L’auteure de
ce livre de chroniques (en forme de journal de bord) est également éditrice de
la maison Le Ver à Soie. C’est en quelque sorte de là que tout est parti.
Enfin, pas vraiment, plutôt un peu avant, après la mort de la mère de Virginie
SYMANIEC. Bref, le Ver à Soie est né en 2013 et se veut farouchement
indépendant, loin des grands distributeurs, loin des gros tirages. Une petite
maison à taille humaine dont le but est de rencontrer son lectorat.
Mieux : de l’inventer.
Virginie
SYMANIEC est une passionnée curieuse, alors elle veut partager, aller au
contact des gens, pas spécialement des lecteurs potentiels d’ailleurs. Lecture
pour tous, c’est ce que l’on a envie de crier en lisant ce livre. Quant à
Virginie, elle se déplace avec sa Twingo pourrie sur les marchés, elle tient
des stands, elle expose et sa bonne humeur et ses réalisations, pour adultes et
jeunesse. Elle en est fière, on la comprend.
Virginie est
de ces tronches de biais, de celles qui ont souffert, entre les morts survenues
un peu tôt, les galères, le chômage et la précarité (13 ans dans cette
situation), elle a opté pour la liberté dans la dèche : se faire éditrice,
toute seule, sortir des livres qu’elle veut faire connaître, tout ça sans délimitation
de l’espace : « Drôle de chose
que de construire sa maison d’édition sans murs, sans capital et seule dans son
appartement ». Elle ne compte pas les heures supplémentaires. Ni les
autres d’ailleurs, puisqu’elle ne gagne en réalité pas grand-chose. Là nous parlons
purement d’argent, de thunes, de fric, de fraîche, car pour le reste elle gagne
tellement, en liberté, épanouissement, rencontres, sentiment d’utilité,
passerelle culturelle.
Ne croyons
pas que le monde de la littérature est exempt de sexisme (d’ailleurs concernant
notre blog, nous en aurions de fort tordantes à vous raconter, mais nous
choisirons l’indifférence, le meilleur des mépris), que nenni ! Que l’on
veuille survivre et boustifailler par la culture et de plus en étant une femme,
pourquoi non plus ne pas vouloir tout faire seule tant qu’on y est ? C’est
pourtant ce que fait la patronne du Ver à Soie. « Que n’ai-je donc choisi de faire ˝un vrai métier de femme˝ ?

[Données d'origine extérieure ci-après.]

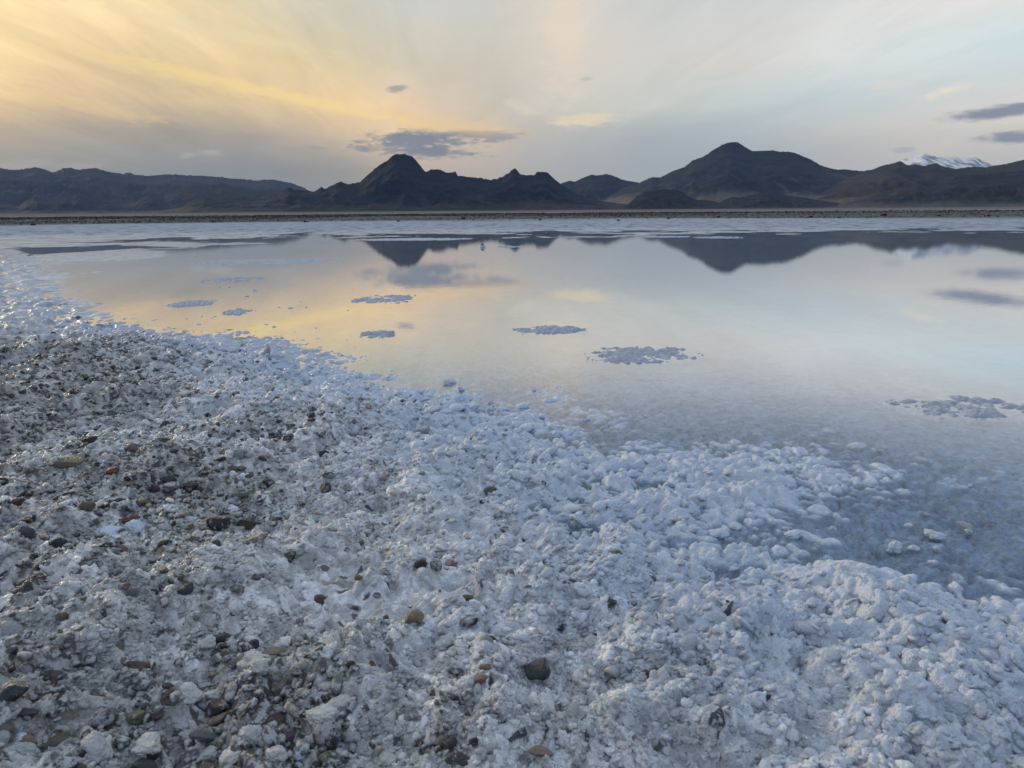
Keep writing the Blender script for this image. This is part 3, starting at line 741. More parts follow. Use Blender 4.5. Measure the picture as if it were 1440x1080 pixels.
def put(kind, px, py, wpx, hue, shape=None, sink=0.34, tilt=0.35, hfac=1.0, label=None, flat=None):
    x, y, t = on_ground(px, py)
    # the foot of the lump lies where the ray meets the real ground, not the z = 0 plane
    for _ in range(3):
        z = height_at(x, y)
        dd = ray(px, py); t = (EYE - z) / -dd[2]; x, y = dd[0] * t, dd[1] * t
    z = height_at(x, y)
    rad = 0.5 * wpx * t / F_PX
    if kind == "stone":
        me_ = rnd.choice(STONES[shape])
        o = link("stone", me_); o.color = (*[c * rnd.uniform(0.88, 1.12) for c in HUES[hue]], 1)
    else:
        me_ = rnd.choice(CLUMPS); o = link("salt_clump", me_)
        w = rnd.uniform(0.86, 1.04); o.color = (*(c * w for c in HUES2[hue]), 1)
    th = (0.66, 0.40, 0.62)[("wedge", "slab", "round").index(shape)] if kind == "stone" else 0.7
    o.scale = (rad, rad, rad * hfac)
    o.rotation_euler = (rnd.uniform(-tilt, tilt), rnd.uniform(-tilt, tilt), rnd.uniform(-0.5, 0.5) + rnd.choice((0, math.pi)))
    o.location = (x, y, max(z, -0.004) + rad * hfac * th * (1 - 2 * sink))
    placed.append((kind, px, py, wpx, hue, shape, o, label))
    return o


HUES2 = {"white": (0.66, 0.72, 0.82), "cream": (0.64, 0.625, 0.585), "grey white": (0.50, 0.505, 0.505)}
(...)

Secrétaire, institutrice, infirmière, caissière ? Il se trouve que derrière
toute femme m’ayant harcelée ou cassé la figure, il y a toujours eu un homme
qui pensait devoir me faire obstacle parce que je ne faisais pas ce qu’il
fallait pour le faire prospérer, lui ».
Dans ces 220
pages de chroniques croquées çà et là entre 2013 et 2017 (2019 pour la toute
dernière), l’auteure se raconte. Avec délicatesse, humour, sans prétention,
elle revient sur son parcours : la mort du grand-père en 1977 (elle a
alors 9 ans) qui va en partie décider de la suite, le choix de créer une maison
d’édition, les difficultés (surtout pour une femme) administratives (parfois on
croit rêver devant les demandes quelques peu inattendues de nos tendres
bureaucrates). Puis la concrétisation, Amazon qui vient mettre le nez,
l’auteure qui nous apprend comment contourner la dictatoriale entreprise
multinationale, puis qui fait part de ses poisses, multiples (« Quelqu’un sait-il si la peste et le choléra
viennent avant ou après la nuée de sauterelles ? »), de ses coups
de mou, mais jamais cette vilaine envie de raccrocher les gants (les moufles
serait un terme plus adéquat, voir l’anecdote sur la calculatrice). La drôlerie,
toujours : « J’aime beaucoup
cet homme : il est fin, intelligent et pauvre, ce qui l’oblige à avoir
beaucoup d’humour ».
Les anecdotes
de marchés sont légion, elles donnent du piment, de la couleur, toujours cette
légèreté apparente derrière la gravité de la situation (les caprices de la
météo, les concurrents déloyaux, etc.), d’autant que l’éditrice possède un bout
de Biélorussie en elle, ce qui provoque parfois des situations singulières. Ces
chroniques savent se faire dosément politiques, notamment avec l’évocation de
LOUKACHENKO, le dictateur biélorussien. V. SYMANIEC semble avoir toujours eu un
pied en Europe de l’est, même indirectement, elle travailla en effet notamment
à la Maison d’Europe et d’Orient (l’occasion pour moi de saluer ici amicalement
Dominique DOLMIEU) et devint spécialiste du théâtre russe et biélorusse.
Sa librairie
éphémère et itinérante, elle la dorlote, elle la gâte. En 2016 c’est le grand luxe
avec l’investissement d’un barnum, un petit, rouge, qui tient dans la Twingo.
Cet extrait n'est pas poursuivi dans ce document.